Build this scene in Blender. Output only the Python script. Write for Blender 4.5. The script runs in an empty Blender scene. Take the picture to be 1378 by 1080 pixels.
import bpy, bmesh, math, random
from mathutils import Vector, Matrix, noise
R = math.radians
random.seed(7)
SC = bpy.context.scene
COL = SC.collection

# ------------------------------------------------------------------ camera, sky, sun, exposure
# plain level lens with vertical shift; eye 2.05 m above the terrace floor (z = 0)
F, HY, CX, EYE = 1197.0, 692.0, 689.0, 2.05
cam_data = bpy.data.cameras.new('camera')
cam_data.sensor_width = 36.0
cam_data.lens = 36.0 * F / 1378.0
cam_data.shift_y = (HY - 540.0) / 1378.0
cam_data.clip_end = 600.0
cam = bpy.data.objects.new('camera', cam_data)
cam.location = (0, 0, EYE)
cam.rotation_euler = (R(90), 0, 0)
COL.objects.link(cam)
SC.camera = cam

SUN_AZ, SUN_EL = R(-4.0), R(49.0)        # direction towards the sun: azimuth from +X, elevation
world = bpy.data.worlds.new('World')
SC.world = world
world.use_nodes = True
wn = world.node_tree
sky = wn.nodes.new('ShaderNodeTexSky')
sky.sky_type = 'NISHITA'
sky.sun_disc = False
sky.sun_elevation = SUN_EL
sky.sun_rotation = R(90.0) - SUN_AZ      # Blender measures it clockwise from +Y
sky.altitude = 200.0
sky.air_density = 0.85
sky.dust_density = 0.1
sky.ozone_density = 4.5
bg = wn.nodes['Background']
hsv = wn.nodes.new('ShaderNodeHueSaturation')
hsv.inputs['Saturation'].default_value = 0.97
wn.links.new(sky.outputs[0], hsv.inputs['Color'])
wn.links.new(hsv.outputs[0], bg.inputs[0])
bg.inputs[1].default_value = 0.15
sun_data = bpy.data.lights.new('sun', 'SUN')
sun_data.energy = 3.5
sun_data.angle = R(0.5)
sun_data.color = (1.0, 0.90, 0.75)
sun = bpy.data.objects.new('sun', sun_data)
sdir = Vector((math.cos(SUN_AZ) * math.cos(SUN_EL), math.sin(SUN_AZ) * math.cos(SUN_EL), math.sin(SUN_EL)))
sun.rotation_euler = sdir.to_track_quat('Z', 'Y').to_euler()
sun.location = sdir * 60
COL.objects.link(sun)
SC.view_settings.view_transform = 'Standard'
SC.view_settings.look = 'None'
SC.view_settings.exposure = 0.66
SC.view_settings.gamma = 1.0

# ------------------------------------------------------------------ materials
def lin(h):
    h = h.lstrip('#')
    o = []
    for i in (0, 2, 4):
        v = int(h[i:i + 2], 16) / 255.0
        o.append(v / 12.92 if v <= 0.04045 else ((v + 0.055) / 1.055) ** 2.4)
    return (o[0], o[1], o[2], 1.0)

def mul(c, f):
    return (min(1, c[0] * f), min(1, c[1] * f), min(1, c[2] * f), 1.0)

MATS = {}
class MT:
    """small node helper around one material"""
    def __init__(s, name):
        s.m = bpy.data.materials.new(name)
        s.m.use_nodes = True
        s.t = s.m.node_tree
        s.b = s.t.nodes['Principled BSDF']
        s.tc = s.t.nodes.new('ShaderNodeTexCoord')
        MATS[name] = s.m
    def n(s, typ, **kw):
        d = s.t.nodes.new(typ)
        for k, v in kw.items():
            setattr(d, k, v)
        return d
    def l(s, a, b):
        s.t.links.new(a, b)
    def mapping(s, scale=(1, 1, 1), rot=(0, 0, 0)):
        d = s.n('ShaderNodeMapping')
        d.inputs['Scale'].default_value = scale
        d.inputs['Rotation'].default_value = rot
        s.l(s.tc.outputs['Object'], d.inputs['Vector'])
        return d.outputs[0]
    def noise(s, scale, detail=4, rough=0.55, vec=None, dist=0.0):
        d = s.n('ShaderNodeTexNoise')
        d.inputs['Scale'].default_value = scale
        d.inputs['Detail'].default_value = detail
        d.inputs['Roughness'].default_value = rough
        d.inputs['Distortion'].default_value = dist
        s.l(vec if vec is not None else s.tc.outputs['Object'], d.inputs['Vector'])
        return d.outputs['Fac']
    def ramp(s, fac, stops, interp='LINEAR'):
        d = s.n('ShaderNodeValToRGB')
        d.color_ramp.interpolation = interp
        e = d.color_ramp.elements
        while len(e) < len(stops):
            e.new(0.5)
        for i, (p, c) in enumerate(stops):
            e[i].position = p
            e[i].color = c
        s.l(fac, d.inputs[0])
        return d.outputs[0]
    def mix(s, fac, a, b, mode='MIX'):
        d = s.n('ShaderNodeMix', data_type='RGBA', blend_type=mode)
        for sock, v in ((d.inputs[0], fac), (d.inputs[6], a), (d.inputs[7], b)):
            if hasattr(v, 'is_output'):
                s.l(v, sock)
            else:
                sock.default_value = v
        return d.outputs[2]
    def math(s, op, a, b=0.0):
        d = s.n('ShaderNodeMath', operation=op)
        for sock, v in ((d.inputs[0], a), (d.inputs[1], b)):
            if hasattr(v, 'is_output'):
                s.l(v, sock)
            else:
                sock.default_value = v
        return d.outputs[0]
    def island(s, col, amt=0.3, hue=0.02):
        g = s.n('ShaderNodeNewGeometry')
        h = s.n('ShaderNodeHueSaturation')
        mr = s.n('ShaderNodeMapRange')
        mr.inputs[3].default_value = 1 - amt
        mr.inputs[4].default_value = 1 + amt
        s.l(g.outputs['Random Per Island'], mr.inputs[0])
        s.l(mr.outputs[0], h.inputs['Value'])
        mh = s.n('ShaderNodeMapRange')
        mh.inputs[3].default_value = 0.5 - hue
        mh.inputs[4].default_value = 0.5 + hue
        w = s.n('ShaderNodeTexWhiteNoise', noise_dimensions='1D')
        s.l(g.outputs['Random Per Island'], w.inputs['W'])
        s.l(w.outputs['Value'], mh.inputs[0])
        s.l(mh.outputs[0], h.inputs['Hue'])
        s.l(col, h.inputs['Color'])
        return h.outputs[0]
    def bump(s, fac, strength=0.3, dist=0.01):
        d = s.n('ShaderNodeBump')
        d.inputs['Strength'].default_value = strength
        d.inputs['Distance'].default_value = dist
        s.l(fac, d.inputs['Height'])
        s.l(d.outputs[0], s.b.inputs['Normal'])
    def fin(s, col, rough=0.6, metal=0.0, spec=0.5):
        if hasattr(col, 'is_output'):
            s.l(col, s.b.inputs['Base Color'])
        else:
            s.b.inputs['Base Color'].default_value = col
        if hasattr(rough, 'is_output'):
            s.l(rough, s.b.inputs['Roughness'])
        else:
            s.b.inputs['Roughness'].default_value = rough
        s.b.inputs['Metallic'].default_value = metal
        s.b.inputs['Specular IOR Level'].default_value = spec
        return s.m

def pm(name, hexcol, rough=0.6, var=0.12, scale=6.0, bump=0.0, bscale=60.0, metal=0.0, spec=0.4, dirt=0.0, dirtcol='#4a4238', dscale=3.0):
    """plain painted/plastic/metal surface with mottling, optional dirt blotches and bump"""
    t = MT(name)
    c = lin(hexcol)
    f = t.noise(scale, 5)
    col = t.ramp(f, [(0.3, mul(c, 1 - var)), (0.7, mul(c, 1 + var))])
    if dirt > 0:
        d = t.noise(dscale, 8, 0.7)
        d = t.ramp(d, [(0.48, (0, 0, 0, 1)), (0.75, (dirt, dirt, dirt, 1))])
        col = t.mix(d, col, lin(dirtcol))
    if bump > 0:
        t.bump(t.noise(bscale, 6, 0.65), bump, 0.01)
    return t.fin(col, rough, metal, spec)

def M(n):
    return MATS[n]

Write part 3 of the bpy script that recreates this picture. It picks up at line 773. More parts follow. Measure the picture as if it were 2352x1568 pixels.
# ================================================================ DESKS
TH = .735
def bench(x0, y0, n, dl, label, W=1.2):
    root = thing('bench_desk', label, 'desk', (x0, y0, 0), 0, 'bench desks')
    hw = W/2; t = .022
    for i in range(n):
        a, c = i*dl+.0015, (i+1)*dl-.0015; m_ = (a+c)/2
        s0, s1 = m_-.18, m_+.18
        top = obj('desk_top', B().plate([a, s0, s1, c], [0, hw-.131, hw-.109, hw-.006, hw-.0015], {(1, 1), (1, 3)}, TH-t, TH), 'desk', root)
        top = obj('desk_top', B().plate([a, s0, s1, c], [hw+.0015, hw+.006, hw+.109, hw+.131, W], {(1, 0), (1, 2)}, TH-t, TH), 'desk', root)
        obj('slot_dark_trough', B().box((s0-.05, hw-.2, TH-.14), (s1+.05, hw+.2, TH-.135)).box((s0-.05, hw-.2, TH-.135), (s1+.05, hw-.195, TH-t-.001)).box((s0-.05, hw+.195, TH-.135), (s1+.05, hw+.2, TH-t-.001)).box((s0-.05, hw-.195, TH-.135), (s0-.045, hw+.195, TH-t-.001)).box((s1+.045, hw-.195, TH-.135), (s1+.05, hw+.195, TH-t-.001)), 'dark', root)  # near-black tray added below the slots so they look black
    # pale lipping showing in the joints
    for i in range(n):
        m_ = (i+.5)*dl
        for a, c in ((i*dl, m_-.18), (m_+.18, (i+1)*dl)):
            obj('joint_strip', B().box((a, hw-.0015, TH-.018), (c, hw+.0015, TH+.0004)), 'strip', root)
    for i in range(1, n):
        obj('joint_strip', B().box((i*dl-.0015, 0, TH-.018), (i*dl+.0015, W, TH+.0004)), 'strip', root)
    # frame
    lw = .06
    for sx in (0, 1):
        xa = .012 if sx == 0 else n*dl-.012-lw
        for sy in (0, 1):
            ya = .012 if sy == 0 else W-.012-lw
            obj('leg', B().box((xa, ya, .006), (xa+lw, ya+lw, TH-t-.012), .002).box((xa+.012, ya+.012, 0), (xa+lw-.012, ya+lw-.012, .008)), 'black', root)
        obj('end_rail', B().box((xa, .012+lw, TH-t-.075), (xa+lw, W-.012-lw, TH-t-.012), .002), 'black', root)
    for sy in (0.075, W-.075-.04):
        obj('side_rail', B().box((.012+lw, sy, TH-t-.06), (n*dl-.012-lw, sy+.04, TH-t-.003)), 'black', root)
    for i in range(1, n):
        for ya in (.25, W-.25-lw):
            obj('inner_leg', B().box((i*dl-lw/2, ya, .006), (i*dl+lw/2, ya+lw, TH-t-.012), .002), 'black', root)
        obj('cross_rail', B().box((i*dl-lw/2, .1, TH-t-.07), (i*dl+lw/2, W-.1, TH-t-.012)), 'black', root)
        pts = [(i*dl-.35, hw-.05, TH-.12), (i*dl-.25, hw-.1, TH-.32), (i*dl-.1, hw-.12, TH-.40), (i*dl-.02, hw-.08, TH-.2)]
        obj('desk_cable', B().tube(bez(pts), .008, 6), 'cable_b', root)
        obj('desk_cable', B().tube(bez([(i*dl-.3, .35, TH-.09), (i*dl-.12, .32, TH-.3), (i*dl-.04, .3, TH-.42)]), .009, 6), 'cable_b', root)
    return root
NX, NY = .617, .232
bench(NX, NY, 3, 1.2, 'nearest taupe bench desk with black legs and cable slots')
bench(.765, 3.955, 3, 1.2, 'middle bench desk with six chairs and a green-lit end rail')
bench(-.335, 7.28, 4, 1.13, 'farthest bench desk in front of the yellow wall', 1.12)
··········
STATED TASK: Repeat exactly the lines from the first line of the records above through the line containing "COL = SC.collection", both included, and nothing else.

EXERCISE ANSWER:
Build this scene in Blender. Output only the Python script. Write for Blender 4.5. The script runs in an empty Blender scene. Take the picture to be 1378 by 1080 pixels.
import bpy, bmesh, math, random
from mathutils import Vector, Matrix, noise
R = math.radians
random.seed(7)
SC = bpy.context.scene
COL = SC.collection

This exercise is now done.